Beloved musical ‘Camelot’ reimagined at Westport Playhouse

September 29, 2016 GMT

For fans of musical theater, “Camelot” — with Richard Burton as King Arthur — is the stuff of legend, debuting on Broadway in 1960 with Julie Andrews as Queen Guenevere and Robert Goulet as her lover, Sir Lancelot.

This love-triangle saga broke plenty of hearts then, and it is poised to do so again when a “reimagined, streamlined” retelling opens on Tuesday, Oct. 4, at the Westport Country Playhouse. Tony Award-winner Robert Sean Leonard, who is known for his ability to imbue characters with both gravitas and poignancy, will portray the emotionally wounded King Arthur.

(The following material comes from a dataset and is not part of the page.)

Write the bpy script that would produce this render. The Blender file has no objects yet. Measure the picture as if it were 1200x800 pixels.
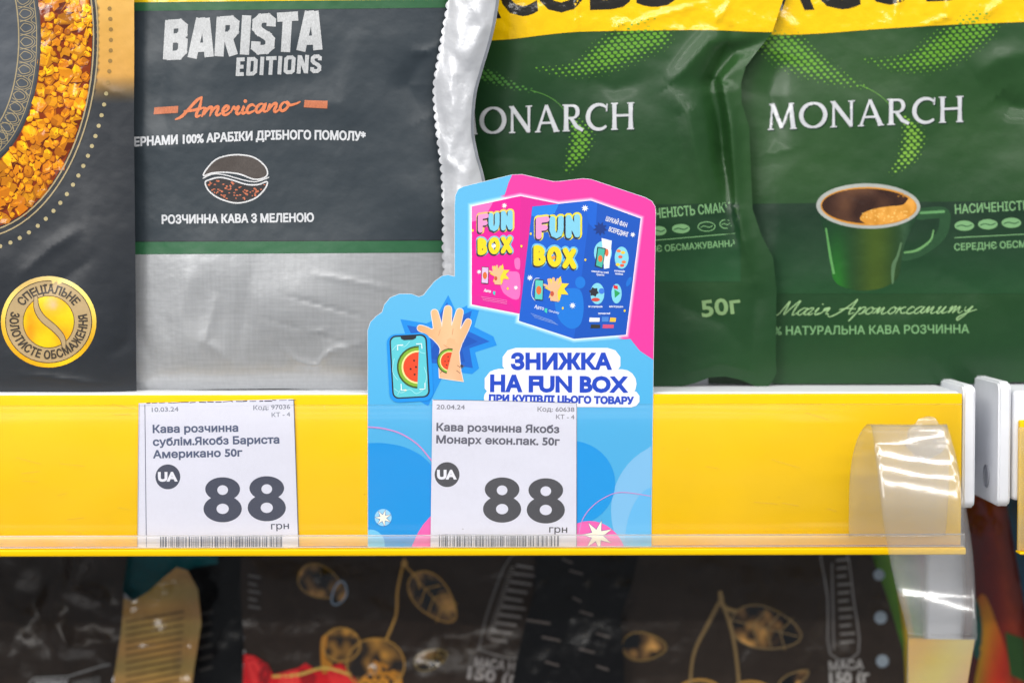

With its lush score and touching lyrics, the Lerner and Loewe musical will feature a book adapted by David Lee and directed by Mark Lamos, whose vast credits include productions on Broadway, off-Broadway, regional theater and with the Metropolitan Opera and New York City Opera.

Lamos, in a recent telephone chat from his New York City abode, said the 1960 production was initially unwieldy, running almost five hours (as do many an opera), with a plethora of characters and subplots.

Lee’s version, Lamos said, focuses on four main characters: King Arthur, Lancelot (portrayed by Stephen Mark Lukas, of the Broadway and national tours of “The Book of Mormon”), Guenevere (Britney Coleman, of the first national tour of “Beautiful: The Carole King Musical”) and the traitor Mordred (Patrick Andrews).

Because the traditional “Camelot” is such a huge production (with an exorbitant price tag), it is rarely revived, Lamos said. Lee adapted the musical because “of a desire to make it more doable for this day and age ... to give it a more manageable and affordable size.”

Changes aside, Lamos said the reworking in no way minimizes the beauty of the piece. “It’s one of the great romantic stories of all time,” with plenty of intrigue and chivalrous behavior oozing from the Knights of the Round Table, he added.

It features new orchestrations by Steve Orich, an eight-piece orchestra directed by Wayne Barker and choreography by Connor Gallagher.

Artistic director at Westport since 2009, Lamos, 70, continues to love his work, “finding it so energizing ... it’s wonderful mental stimulation.” A benefit of aging is that he is able to “draw upon a lifetime of experience. So now, when I come upon a challenge, I can panic a little less,” he added, laughing.